**SHORT PROBLEM**.
Repeat exactly the lines of the listing below, please, starting with the first and ending with the line containing "8).build('cord', 'plastic', fan)"; leave out the rest.

**SUPPLIED DATA**.
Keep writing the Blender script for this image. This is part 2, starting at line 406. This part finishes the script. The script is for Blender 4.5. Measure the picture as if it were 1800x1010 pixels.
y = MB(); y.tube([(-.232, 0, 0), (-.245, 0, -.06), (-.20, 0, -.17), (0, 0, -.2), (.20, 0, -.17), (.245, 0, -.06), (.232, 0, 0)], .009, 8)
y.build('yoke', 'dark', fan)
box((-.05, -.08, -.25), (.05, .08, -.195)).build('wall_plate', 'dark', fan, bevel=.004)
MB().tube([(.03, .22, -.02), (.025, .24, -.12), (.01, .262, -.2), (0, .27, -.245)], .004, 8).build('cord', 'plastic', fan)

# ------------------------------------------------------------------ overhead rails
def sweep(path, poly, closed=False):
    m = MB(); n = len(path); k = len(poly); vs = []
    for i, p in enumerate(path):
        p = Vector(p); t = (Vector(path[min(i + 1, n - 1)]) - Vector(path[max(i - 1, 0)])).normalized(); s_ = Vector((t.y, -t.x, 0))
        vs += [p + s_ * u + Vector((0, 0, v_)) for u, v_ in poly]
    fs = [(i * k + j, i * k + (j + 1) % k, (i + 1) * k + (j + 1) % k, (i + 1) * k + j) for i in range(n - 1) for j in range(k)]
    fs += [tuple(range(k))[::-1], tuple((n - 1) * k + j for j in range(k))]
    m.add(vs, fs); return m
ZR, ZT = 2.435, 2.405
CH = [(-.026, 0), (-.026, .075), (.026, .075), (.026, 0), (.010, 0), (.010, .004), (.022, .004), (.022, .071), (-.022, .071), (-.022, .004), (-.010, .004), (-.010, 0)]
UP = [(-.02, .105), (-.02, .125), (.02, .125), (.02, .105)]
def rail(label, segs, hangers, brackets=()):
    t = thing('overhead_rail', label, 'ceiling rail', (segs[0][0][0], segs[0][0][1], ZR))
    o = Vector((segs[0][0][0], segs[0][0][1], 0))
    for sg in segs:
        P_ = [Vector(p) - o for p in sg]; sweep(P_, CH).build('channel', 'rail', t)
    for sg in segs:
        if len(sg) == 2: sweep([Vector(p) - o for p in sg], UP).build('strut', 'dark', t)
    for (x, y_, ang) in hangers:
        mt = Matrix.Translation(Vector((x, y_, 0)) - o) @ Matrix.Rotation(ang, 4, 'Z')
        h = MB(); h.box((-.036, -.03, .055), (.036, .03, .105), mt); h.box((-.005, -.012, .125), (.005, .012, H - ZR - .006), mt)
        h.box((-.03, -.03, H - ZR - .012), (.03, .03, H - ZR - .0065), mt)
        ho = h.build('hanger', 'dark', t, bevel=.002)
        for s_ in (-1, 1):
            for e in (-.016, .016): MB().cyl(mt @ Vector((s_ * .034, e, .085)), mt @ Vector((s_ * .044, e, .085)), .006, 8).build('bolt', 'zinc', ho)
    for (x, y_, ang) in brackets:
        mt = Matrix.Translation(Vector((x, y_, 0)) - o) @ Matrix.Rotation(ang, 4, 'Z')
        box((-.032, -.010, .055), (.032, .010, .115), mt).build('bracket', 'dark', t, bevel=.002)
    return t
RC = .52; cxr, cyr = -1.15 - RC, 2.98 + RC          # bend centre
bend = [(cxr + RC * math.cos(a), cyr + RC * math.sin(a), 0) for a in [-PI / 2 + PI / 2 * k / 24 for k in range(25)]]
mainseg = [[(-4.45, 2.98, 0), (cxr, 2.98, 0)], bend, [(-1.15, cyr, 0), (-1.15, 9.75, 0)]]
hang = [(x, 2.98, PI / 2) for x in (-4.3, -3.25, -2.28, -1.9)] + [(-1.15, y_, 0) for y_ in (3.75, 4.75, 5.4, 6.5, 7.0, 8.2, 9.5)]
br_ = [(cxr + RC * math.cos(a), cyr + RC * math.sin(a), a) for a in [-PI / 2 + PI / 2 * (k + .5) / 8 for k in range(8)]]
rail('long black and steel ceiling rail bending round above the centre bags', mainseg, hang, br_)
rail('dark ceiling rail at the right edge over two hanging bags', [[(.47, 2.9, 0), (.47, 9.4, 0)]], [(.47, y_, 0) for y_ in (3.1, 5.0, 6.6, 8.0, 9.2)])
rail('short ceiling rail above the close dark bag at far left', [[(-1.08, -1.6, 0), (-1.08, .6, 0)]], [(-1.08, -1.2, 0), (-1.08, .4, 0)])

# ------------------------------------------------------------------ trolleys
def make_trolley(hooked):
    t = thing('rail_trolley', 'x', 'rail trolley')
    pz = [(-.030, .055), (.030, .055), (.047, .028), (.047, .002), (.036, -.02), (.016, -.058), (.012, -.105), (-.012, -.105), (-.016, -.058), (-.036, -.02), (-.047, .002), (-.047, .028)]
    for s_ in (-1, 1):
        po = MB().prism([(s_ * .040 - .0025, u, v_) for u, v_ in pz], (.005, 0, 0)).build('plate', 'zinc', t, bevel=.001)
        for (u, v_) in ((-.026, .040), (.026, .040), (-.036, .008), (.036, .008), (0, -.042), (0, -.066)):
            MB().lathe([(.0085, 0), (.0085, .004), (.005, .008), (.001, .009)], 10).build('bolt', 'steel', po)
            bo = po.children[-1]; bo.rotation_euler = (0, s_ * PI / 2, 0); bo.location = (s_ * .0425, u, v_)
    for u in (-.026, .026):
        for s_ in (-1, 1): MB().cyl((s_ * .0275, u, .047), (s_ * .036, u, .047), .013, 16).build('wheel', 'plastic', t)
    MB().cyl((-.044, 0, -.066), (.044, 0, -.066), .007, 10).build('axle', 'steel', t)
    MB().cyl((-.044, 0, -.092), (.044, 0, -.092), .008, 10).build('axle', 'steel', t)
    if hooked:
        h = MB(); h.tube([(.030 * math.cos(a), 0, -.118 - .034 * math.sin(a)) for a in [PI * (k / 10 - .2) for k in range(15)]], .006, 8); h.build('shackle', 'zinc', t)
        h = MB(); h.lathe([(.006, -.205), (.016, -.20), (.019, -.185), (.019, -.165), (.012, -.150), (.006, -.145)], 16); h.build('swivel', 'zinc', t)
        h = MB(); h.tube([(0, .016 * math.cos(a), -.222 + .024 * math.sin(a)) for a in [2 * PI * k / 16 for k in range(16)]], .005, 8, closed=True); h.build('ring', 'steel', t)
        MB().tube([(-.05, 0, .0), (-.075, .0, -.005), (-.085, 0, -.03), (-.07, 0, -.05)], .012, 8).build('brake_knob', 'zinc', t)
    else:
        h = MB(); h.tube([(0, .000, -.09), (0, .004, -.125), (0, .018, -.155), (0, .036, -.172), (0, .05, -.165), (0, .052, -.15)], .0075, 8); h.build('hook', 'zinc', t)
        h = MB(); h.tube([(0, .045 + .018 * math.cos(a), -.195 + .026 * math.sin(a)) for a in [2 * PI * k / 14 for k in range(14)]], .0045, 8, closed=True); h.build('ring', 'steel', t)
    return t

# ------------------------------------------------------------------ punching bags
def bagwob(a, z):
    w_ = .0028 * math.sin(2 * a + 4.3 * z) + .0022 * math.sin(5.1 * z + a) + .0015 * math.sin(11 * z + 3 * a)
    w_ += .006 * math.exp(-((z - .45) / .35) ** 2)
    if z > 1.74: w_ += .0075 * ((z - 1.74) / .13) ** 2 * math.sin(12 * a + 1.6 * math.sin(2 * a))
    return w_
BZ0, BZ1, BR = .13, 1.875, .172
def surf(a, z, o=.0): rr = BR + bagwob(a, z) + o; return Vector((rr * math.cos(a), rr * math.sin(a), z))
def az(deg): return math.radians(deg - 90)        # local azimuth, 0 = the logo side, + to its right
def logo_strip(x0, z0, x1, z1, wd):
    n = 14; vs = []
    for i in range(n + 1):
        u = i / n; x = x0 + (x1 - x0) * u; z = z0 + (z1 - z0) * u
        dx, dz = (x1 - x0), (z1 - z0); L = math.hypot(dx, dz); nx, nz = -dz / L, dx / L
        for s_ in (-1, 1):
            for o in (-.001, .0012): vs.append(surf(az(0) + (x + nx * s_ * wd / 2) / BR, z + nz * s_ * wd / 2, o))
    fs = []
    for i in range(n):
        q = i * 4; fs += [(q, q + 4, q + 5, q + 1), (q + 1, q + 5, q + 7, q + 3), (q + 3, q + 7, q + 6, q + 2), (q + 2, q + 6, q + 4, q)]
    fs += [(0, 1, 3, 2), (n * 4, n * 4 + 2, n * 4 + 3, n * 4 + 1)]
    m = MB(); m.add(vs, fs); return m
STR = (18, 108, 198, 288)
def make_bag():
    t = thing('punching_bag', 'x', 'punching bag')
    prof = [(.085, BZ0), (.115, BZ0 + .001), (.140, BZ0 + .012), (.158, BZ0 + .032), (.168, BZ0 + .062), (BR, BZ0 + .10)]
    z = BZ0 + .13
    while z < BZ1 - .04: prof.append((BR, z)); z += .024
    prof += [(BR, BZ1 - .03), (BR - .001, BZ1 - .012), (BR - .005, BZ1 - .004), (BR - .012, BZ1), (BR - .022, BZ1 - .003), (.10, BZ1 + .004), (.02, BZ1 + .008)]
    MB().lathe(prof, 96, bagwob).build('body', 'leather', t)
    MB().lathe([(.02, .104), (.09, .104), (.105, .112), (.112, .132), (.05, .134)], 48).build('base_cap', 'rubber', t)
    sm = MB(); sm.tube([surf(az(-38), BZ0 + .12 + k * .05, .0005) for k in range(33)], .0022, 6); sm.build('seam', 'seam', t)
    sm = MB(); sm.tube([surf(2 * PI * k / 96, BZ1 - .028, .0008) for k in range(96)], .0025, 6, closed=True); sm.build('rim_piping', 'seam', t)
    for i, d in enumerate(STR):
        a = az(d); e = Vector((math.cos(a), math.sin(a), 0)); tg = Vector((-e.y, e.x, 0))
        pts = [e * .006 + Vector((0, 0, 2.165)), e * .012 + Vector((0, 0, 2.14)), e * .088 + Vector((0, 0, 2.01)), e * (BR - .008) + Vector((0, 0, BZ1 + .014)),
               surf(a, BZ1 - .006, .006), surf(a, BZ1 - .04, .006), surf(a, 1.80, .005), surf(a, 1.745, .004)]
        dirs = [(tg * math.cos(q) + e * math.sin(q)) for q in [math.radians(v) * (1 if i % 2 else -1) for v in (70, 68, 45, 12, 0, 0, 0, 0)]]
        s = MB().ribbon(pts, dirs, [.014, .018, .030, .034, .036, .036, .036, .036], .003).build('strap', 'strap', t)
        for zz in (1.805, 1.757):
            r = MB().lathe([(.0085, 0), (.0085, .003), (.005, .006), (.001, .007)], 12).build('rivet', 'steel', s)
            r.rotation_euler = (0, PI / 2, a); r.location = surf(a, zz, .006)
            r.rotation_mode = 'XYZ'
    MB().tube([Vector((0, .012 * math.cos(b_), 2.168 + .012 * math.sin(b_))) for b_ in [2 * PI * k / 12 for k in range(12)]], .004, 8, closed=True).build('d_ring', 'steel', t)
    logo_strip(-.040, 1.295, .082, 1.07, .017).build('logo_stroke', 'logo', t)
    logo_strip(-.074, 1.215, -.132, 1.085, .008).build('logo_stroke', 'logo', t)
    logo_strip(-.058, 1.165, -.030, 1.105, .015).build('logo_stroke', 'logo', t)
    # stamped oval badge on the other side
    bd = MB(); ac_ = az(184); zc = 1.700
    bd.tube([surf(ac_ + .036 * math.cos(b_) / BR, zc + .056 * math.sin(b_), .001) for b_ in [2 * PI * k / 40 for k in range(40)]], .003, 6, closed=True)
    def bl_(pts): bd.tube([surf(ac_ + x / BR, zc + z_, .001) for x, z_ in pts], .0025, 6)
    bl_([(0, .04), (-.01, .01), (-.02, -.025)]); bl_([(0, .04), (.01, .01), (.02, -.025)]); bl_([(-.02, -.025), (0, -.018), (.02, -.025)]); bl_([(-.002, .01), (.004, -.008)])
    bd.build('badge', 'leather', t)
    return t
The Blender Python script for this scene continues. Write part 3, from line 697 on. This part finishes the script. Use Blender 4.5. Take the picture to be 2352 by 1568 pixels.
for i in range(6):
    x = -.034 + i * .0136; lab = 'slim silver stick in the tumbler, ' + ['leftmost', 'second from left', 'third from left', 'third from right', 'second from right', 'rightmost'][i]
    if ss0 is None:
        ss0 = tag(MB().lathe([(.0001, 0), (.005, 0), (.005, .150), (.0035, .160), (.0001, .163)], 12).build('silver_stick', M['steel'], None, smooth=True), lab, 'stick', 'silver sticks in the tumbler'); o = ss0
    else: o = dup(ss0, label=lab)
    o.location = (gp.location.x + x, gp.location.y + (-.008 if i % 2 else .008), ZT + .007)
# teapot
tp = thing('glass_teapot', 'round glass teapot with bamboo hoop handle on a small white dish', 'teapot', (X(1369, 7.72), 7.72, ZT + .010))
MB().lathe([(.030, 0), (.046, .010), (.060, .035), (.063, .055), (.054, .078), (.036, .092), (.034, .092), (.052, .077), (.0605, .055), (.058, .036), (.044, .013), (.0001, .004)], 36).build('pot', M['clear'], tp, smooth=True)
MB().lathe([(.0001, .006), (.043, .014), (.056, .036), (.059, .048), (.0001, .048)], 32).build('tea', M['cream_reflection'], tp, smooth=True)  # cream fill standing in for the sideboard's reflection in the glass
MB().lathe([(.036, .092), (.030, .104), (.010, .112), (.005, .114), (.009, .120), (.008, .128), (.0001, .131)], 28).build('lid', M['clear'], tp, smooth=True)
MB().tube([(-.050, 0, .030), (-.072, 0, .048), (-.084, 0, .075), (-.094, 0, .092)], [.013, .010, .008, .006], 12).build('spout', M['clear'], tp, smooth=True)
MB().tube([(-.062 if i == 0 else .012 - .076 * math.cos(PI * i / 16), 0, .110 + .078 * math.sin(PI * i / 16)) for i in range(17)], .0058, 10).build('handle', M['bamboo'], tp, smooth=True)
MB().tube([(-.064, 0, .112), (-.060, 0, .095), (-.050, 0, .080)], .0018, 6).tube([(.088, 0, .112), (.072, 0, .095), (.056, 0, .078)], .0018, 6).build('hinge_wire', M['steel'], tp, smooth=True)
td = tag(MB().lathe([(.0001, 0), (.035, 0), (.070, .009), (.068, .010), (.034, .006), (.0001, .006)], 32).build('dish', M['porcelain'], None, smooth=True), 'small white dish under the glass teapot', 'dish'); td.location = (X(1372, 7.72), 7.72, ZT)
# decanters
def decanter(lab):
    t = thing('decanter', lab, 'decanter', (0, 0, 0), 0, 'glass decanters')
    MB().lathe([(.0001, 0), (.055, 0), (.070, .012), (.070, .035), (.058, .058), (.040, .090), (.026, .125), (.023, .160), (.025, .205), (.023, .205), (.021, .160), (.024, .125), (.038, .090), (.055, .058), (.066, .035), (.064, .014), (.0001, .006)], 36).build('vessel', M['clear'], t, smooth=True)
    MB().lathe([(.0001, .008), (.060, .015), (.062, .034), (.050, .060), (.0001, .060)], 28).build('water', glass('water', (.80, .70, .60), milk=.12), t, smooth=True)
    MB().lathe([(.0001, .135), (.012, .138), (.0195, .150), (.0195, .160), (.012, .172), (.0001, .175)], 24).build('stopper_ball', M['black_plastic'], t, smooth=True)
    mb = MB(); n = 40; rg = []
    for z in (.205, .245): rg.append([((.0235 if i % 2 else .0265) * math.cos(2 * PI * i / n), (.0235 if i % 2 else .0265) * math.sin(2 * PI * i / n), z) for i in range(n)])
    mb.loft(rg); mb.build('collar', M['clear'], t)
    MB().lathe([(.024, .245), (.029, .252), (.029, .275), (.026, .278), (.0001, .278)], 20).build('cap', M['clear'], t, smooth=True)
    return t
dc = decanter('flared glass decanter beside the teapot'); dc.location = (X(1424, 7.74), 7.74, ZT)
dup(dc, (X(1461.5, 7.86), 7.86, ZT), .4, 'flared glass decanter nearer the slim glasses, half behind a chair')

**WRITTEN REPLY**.
Keep writing the Blender script for this image. This is part 2, starting at line 406. This part finishes the script. The script is for Blender 4.5. Measure the picture as if it were 1800x1010 pixels.
y = MB(); y.tube([(-.232, 0, 0), (-.245, 0, -.06), (-.20, 0, -.17), (0, 0, -.2), (.20, 0, -.17), (.245, 0, -.06), (.232, 0, 0)], .009, 8)
y.build('yoke', 'dark', fan)
box((-.05, -.08, -.25), (.05, .08, -.195)).build('wall_plate', 'dark', fan, bevel=.004)
MB().tube([(.03, .22, -.02), (.025, .24, -.12), (.01, .262, -.2), (0, .27, -.245)], .004, 8).build('cord', 'plastic', fan)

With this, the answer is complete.